Thanks to MOST and collaborations among industry, government, academia and research institutes, Taiwan successfully completed the first two phases of the national space program, not only building up indigenous R&D capabilities and platforms, but also bringing more than 40 companies aboard the space industrial supply chain and developing about 15 key parts and components. The program also nurtured startup companies and space specialists, using home-grown technology and international collaboration to build the FORMOSAT-5 and 7 satellites. The Triton weather satellite is also slated for liftoff in 2021, which will mark another milestone in Taiwan's space program.
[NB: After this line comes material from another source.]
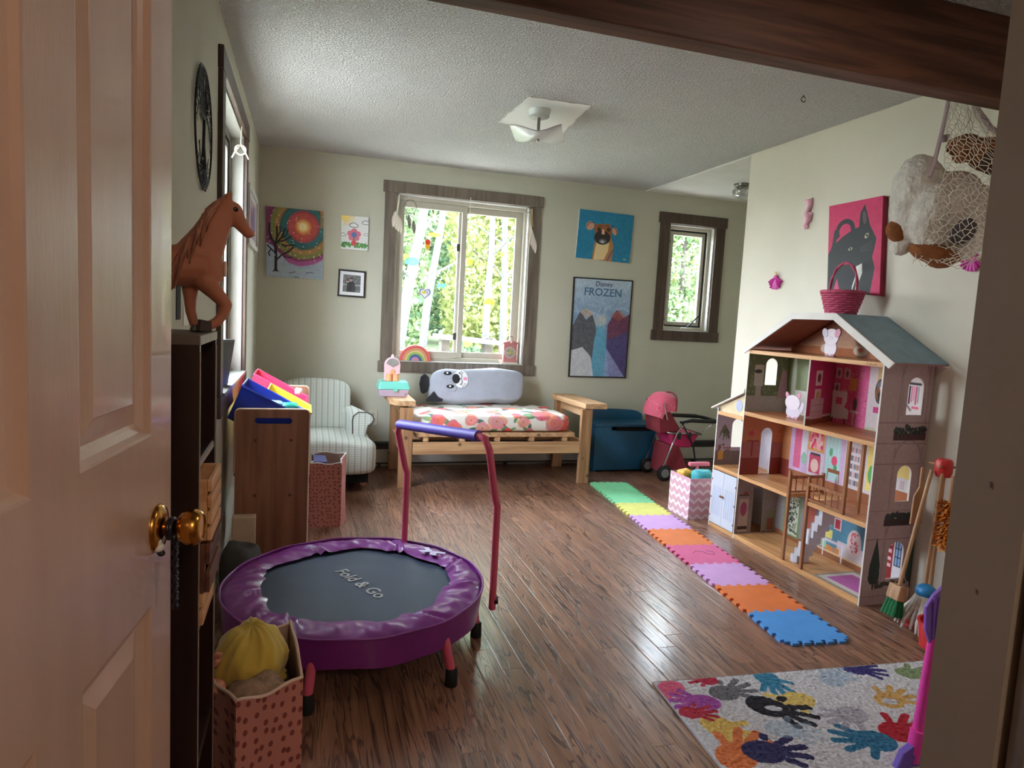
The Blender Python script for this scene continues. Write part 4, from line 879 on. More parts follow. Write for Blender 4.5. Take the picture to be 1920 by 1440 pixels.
cv = Cv(80, 110, (40, 42, 46)).ell(.5, .6, .3, .3, (90, 92, 100)).ell(.45, .35, .16, .13, (130, 126, 124)).noise(14, 8)
pp = thing('leaning_photo', 'small dark framed photo leaning on the sill of the side window', 'picture', (-.38, 3.45, .90))
lean = Matrix.Translation((-.405, 3.36, .898)) @ Matrix.Rotation(R(8), 4, 'Y') @ Matrix.Rotation(R(-14), 4, 'Z')
obj('frame', G().box(-.01, 0, 0, .006, .17, .23).xf(lean), m_bk, pp, bevel=.002); obj('print', G().box(.0062, .012, .012, .0072, .158, .218).xf(lean), cv.mat('dark_photo'), pp)
tag(obj('white_card', G().box(-.012, 0, 0, -.009, .06, .10).xf(Matrix.Translation((-.375, 3.62, .899)) @ Matrix.Rotation(R(10), 4, 'Y')), m_paper), 'small white card propped on the side window sill past the dark photo', 'card')
m_str = M('white_twine', (226, 216, 196), rough=.9, var=.05)
sb = thing('twine_bow', 'white twine bow hanging from the header of the side window', 'bow', (-.335, 4.0, 2.15))
g = G().tube([(-.352, 4.02, 2.247), (-.356, 4.02, 2.15)], .0035, 5); obj('cord', g, m_str, sb)
g = G()
for s in (-1, 1): g.tube([(-.356+s*(.002+.026*math.sin(t)), 4.02-.01*math.sin(t), 2.147-.050*(1-math.cos(t))*.5) for t in np.linspace(0, math.pi*1.75, 12)], .0038, 5); g.tube([(-.356, 4.02, 2.147), (-.356+s*.024, 4.01, 2.112), (-.356+s*.042, 4.005, 2.075)], .0038, 5)
obj('loops', g, m_str, sb, smooth=180)
# beaded lanyard on the knob
ly = thing('beaded_lanyard', 'dark braided lanyard with a white charm looped over the brass door knob', 'lanyard', (-.19, 1.16, .90))
kw = full(dr) @ Vector((kx, -.021, kz)); kd = (full(dr).to_3x3() @ Vector((0, -1, 0))).normalized(); ka = (full(dr).to_3x3() @ Vector((1, 0, 0))).normalized()
m_lan = M('navy_cord', (22, 24, 40), rough=.35, var=.3, scale=90); m_bead = M('glossy_bead', (70, 76, 104), rough=.15, var=.3, scale=200)
g = G()
for s in range(2): g.tube([kw+kd*(.004*s-.002)+(ka*math.cos(t)+Vector((0, 0, 1))*math.sin(t))*.0155-Vector((0, 0, .002)) for t in np.linspace(0, 2*math.pi, 21)[:-1]], .0038, 6, True)
obj('loop', g, m_lan, ly, smooth=180)
g = G(); g2 = G()
for s in (0, 1): g.tube([kw-Vector((0, 0, .016+.0052*k))+kd*(.006+.003*math.sin(k*.9+s*math.pi))+ka*.0035*math.cos(k*.9+s*math.pi) for k in range(24)], .0024, 6)
for k in range(11): g2.ell(kw-Vector((0, 0, .02+.011*k))+kd*.0095-ka*.001, (.0026, .0026, .0026), 8, 6)
obj('braid', g, m_lan, ly, smooth=180); obj('beads', g2, m_bead, ly, smooth=180)
ct = kw-Vector((0, 0, .027))-kd*.014-ka*.016
g = G().ell(ct, (.009, .008, .008), 12, 8).ell(ct+Vector((0, 0, .009))-ka*.003, (.006, .005, .006), 10, 8); obj('charm', g, m_white, ly, smooth=180)
g = G().ell(ct+kd*.004-Vector((0, 0, .010)), (.006, .005, .005), 10, 8).ell(ct-Vector((0, 0, .010))+ka*.008, (.006, .005, .005), 10, 8); obj('charm_feet', g, m_bk, ly, smooth=180)

# near dotted bin with doll clothes
m_dot = dots_mat('rose_dot_fabric', (186, 122, 110), (128, 62, 58), .031, .24); m_dot2 = dots_mat('fine_dot_fabric', (190, 124, 114), (140, 76, 72), .022, .25); m_dotin = M('bin_lining', (178, 150, 136), rough=.9, var=.05)
def softbin(name, label, c, h, t, bulge=.012, fab=None):
    """open four sided cloth bin, corners c at the rim, a little wavy"""
    o = thing(name, label, 'bin', (sum(p[0] for p in c)/4, sum(p[1] for p in c)/4, 0)); ctr = Vector((o.location.x, o.location.y, 0)); rr = random.Random(len(label))
    for i in range(4):
        p, q = Vector((*c[i], 0)), Vector((*c[(i+1) % 4], 0)); nrm = Vector(((q-p).y, -(q-p).x, 0)).normalized(); ph = rr.uniform(0, 6)
        if (p-ctr).dot(nrm) < 0: nrm = -nrm
        def out(u, v, d=0):
            b = p.lerp(q, u)+nrm*(bulge*math.sin(math.pi*u)*(math.sin(v*2.5+ph))-d); zz = h*v+(.010*math.sin(u*math.pi)*math.cos(ph)-.004*math.sin(u*9+ph) if v > .97 else 0); return (b.x, b.y, zz)
        g = G().grid(lambda u, v: out(u, v), 12, 12); obj('side', g, fab or m_dot, o, smooth=180)
        g = G().grid(lambda u, v: out(u, v, .006), 12, 12); obj('lining', g, m_dotin, o, smooth=180)
        g = G().tube([Vector(out(u, 1, .003)) for u in np.linspace(0, 1, 13)], .0042, 6); obj('rim', g, t, o, smooth=180)
    obj('bottom', G().prism(c if (c[1][0]-c[0][0])*(c[2][1]-c[0][1]) > (c[2][0]-c[0][0])*(c[1][1]-c[0][1]) else c[::-1], .003, .008), m_dotin, o); return o
m_rim = M('pale_binding', (214, 184, 168), rough=.9)
NB = [(-.128, 1.500), (.013, 1.580), (-.020, 1.885), (-.235, 1.70)]
softbin('dotted_bin', 'pink dotted cloth bin of doll clothes between bookcase and trampoline', NB, .425, m_rim)
m_ydoll = M('mustard_doll_cloth', (196, 168, 70), rough=.9, var=.08, scale=18, bump=.002, bscale=26, sheen=.3); m_lace = M('beige_lace', (150, 124, 104), rough=.95, var=.22, scale=70, bump=.004, bscale=60); m_skin = M('doll_vinyl', (206, 140, 116), rough=.5)
dl = thing('baby_doll', 'baby doll in mustard yellow cloth lying on top in the near dotted bin', 'doll', (-.13, 1.71, .40))
def yw(p):
    t = math.atan2(p.y, p.x); q = p.normalized() if p.length else p; rdg = lambda x: 1-abs(math.sin(x)); k = 1+.075*rdg(t*3.5+p.z*14)*(1.1-p.z/.09)+.05*rdg(t*8-p.z*30+1)+.04*rdg(p.z*42+t*2)-.05
    return (p.x*k*(1-.25*max(0, p.z)/.074), p.y*k*(1-.2*max(0, p.z)/.074), p.z*k+.006*math.sin(p.x*70+p.y*40))
obj('dress', G().ell((-.112, 1.715, .428), (.084, .090, .076), 90, 50, None, .85, .9, yw), m_ydoll, dl, smooth=180)
g = G().grid(lambda u, v: (-.112+(.072+.012*math.sin(u*40))*math.cos(u*2*math.pi)*(.7+.35*v), 1.70+(.08+.012*math.cos(u*33))*math.sin(u*2*math.pi)*(.7+.35*v), .40-.03*v), 40, 3); obj('skirt_hem', g, m_ydoll, dl, smooth=180)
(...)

The premier applauded the efforts of all who contributed.

To further promote Taiwan's aerospace industry, the premier continued, President Tsai Ing-wen has outlined her vision and development strategies for the next stage of development. In terms of space technology, Taiwan should combine its indigenous satellite capabilities with its existing strengths in the semiconductor, precision machinery, and information and communications technology industries to transform Taiwan into a major R&D and manufacturing base for satellite components and related system equipment and services.

As for aviation, a prototype of the nation's first indigenously developed advanced jet trainer, the Brave Eagle, rolled out of the factory in September and is expected to make its maiden flight next June. This past December 17, the premier witnessed the signing of a strategic alliance agreement between Taiwan's Aerospace Industrial Development Corp. and U.S. defense contractor Lockheed Martin to make Taiwan an F-16 fighter jet maintenance center for the Asia-Pacific region.

From aircraft design, R&D, and manufacturing to components and maintenance, Taiwan boasts a comprehensive industrial system. In addition to earning certifications of quality from domestic and international authorities, this industrial system has also established cooperative relationships with Boeing, Airbus and other heavyweights, the premier said.